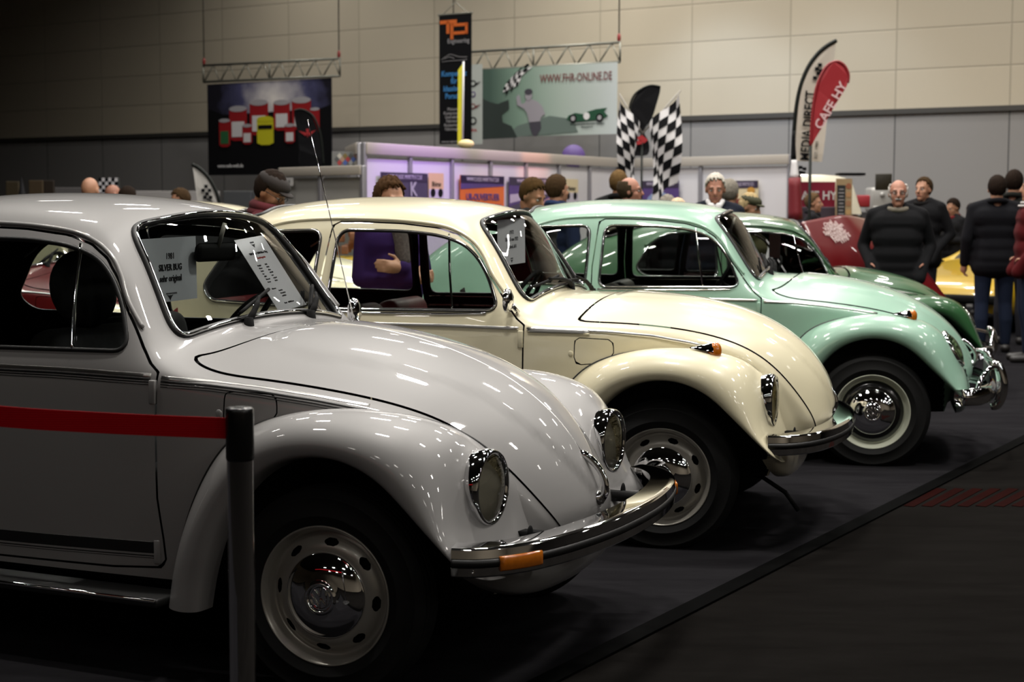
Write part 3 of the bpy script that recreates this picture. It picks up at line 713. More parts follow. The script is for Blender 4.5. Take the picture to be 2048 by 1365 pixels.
        obj('wiper',join(tube(a,[.012]*6+[.010]*5+[.0065]*(len(a)-11),False,8),xf(lathe([(.001,.026),(.015,.024),(.020,-.02)],16),tuple(p0)),tube(e,.0062,False,6),tube(e-np.array([.008,0,.006]),.004,False,6)),blk,root)
    # --- mirrors, aerial
    for s in cfg['mirrors']:
        pb,_=on_side(B,[(-.672,1.0)]); pb=pb[0]*np.array([1,s,1]); c=pb+np.array([-.015,.060*s,.030])
        mr=obj('side_mirror',join(tube([pb+np.array([0,0,-.03]),pb+np.array([.02,.03*s,-.02]),c],.009,False,8),xf(lathe([(.0005,.020),(.03,.017),(.050,.007),(.055,-.006),(.053,-.010)],28,'x'),tuple(c),(0,0,.06*s),(1,.85,1))),chrome,root)
        obj('mirror_glass',xf(lathe([(.0005,-.008),(.052,-.008)],28,'x'),tuple(c),(0,0,.06*s),(1,.85,1)),M['mirror'],mr)
    if cfg.get('aerial'):
        p=np.array((-.648,.60,.985)); obj('aerial',join(tube([p,p+np.array([-.095,-.01,.39]),p+np.array([-.190,-.02,.775])],[.0026,.0020,.0014],False,6),ball(tuple(p),.014),ball(tuple(p+np.array([-.190,-.02,.775])),.0035)),chrome,root)
    # dip beside the fuel flap
    p,n=on_side(B,[(-.418,.805)])
    if not old: obj('finger_dip',mir(xf(ball((0,0,0),(.014,.004,.014)),tuple(p[0]-np.array([0,.001,0])))),paint,fl)
    return root
# ------------------------------------------------------------------ shared materials
M={}
M['chrome']=mat('chrome',(.82,.82,.83),.04,1.0); M['satin']=mat('satin_metal',(.42,.40,.35),.45,.5); M['alu']=mat('polished_aluminium',(.74,.73,.71),.28,1.0)
M['mirror']=mat('mirror_silver',(.85,.86,.88),.01,1.0); M['reflector']=mat('lamp_reflector',(.95,.90,.70),.10,1.0,bump=(42,.9,.02))
M['black']=mat('matt_black',(.005,.005,.005),.8,spec=.15); M['rubber']=mat('black_rubber',(.010,.010,.010),.45); M['tyre']=mat('tyre_rubber',(.0055,.0055,.0055),.7,spec=.25,bump=(90,.2,.004))
M['black_gloss']=mat('gloss_black',(.005,.005,.005),.2,coat=.6); M['rim_grey']=mat('silver_grey_wheel_paint',(.36,.34,.30),.32,.45,coat=.4)
M['rim_cream']=mat('pale_green_wheel_paint',(.50,.52,.42),.30,coat=.5)
M['stripe']=mat('black_stripe',(.010,.010,.010),.35); M['plate']=mat('plate_blank',(.02,.02,.022),.4)
M['glass']=glass_mat('window_glass',(.84,.87,.85)); M['lens']=glass_mat('lamp_lens',(.95,.93,.82))
M['amber']=mat('amber_plastic',(.50,.135,.008),.18,coat=.8,noise=(60,.25))
P_SILVER=mat('silver_metallic_paint',(.305,.296,.29),.52,.15,coat=1.0); P_CREAM=mat('cream_paint',srgb(228,219,187),.35,coat=1.0)
P_MINT=mat('pale_turquoise_paint',srgb(146,182,162),.35,coat=1.0); P_GREEN=mat('dark_green_paint',srgb(44,86,50),.35,coat=1.0)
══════
Skip the images and write out the rest of the listing exactly.

Write part 3 of the bpy script that recreates this picture. It picks up at line 713. More parts follow. The script is for Blender 4.5. Take the picture to be 2048 by 1365 pixels.
        obj('wiper',join(tube(a,[.012]*6+[.010]*5+[.0065]*(len(a)-11),False,8),xf(lathe([(.001,.026),(.015,.024),(.020,-.02)],16),tuple(p0)),tube(e,.0062,False,6),tube(e-np.array([.008,0,.006]),.004,False,6)),blk,root)
    # --- mirrors, aerial
    for s in cfg['mirrors']:
        pb,_=on_side(B,[(-.672,1.0)]); pb=pb[0]*np.array([1,s,1]); c=pb+np.array([-.015,.060*s,.030])
        mr=obj('side_mirror',join(tube([pb+np.array([0,0,-.03]),pb+np.array([.02,.03*s,-.02]),c],.009,False,8),xf(lathe([(.0005,.020),(.03,.017),(.050,.007),(.055,-.006),(.053,-.010)],28,'x'),tuple(c),(0,0,.06*s),(1,.85,1))),chrome,root)
        obj('mirror_glass',xf(lathe([(.0005,-.008),(.052,-.008)],28,'x'),tuple(c),(0,0,.06*s),(1,.85,1)),M['mirror'],mr)
    if cfg.get('aerial'):
        p=np.array((-.648,.60,.985)); obj('aerial',join(tube([p,p+np.array([-.095,-.01,.39]),p+np.array([-.190,-.02,.775])],[.0026,.0020,.0014],False,6),ball(tuple(p),.014),ball(tuple(p+np.array([-.190,-.02,.775])),.0035)),chrome,root)
    # dip beside the fuel flap
    p,n=on_side(B,[(-.418,.805)])
    if not old: obj('finger_dip',mir(xf(ball((0,0,0),(.014,.004,.014)),tuple(p[0]-np.array([0,.001,0])))),paint,fl)
    return root
# ------------------------------------------------------------------ shared materials
M={}
M['chrome']=mat('chrome',(.82,.82,.83),.04,1.0); M['satin']=mat('satin_metal',(.42,.40,.35),.45,.5); M['alu']=mat('polished_aluminium',(.74,.73,.71),.28,1.0)
M['mirror']=mat('mirror_silver',(.85,.86,.88),.01,1.0); M['reflector']=mat('lamp_reflector',(.95,.90,.70),.10,1.0,bump=(42,.9,.02))
M['black']=mat('matt_black',(.005,.005,.005),.8,spec=.15); M['rubber']=mat('black_rubber',(.010,.010,.010),.45); M['tyre']=mat('tyre_rubber',(.0055,.0055,.0055),.7,spec=.25,bump=(90,.2,.004))
M['black_gloss']=mat('gloss_black',(.005,.005,.005),.2,coat=.6); M['rim_grey']=mat('silver_grey_wheel_paint',(.36,.34,.30),.32,.45,coat=.4)
M['rim_cream']=mat('pale_green_wheel_paint',(.50,.52,.42),.30,coat=.5)
M['stripe']=mat('black_stripe',(.010,.010,.010),.35); M['plate']=mat('plate_blank',(.02,.02,.022),.4)
M['glass']=glass_mat('window_glass',(.84,.87,.85)); M['lens']=glass_mat('lamp_lens',(.95,.93,.82))
M['amber']=mat('amber_plastic',(.50,.135,.008),.18,coat=.8,noise=(60,.25))
P_SILVER=mat('silver_metallic_paint',(.305,.296,.29),.52,.15,coat=1.0); P_CREAM=mat('cream_paint',srgb(228,219,187),.35,coat=1.0)
P_MINT=mat('pale_turquoise_paint',srgb(146,182,162),.35,coat=1.0); P_GREEN=mat('dark_green_paint',srgb(44,86,50),.35,coat=1.0)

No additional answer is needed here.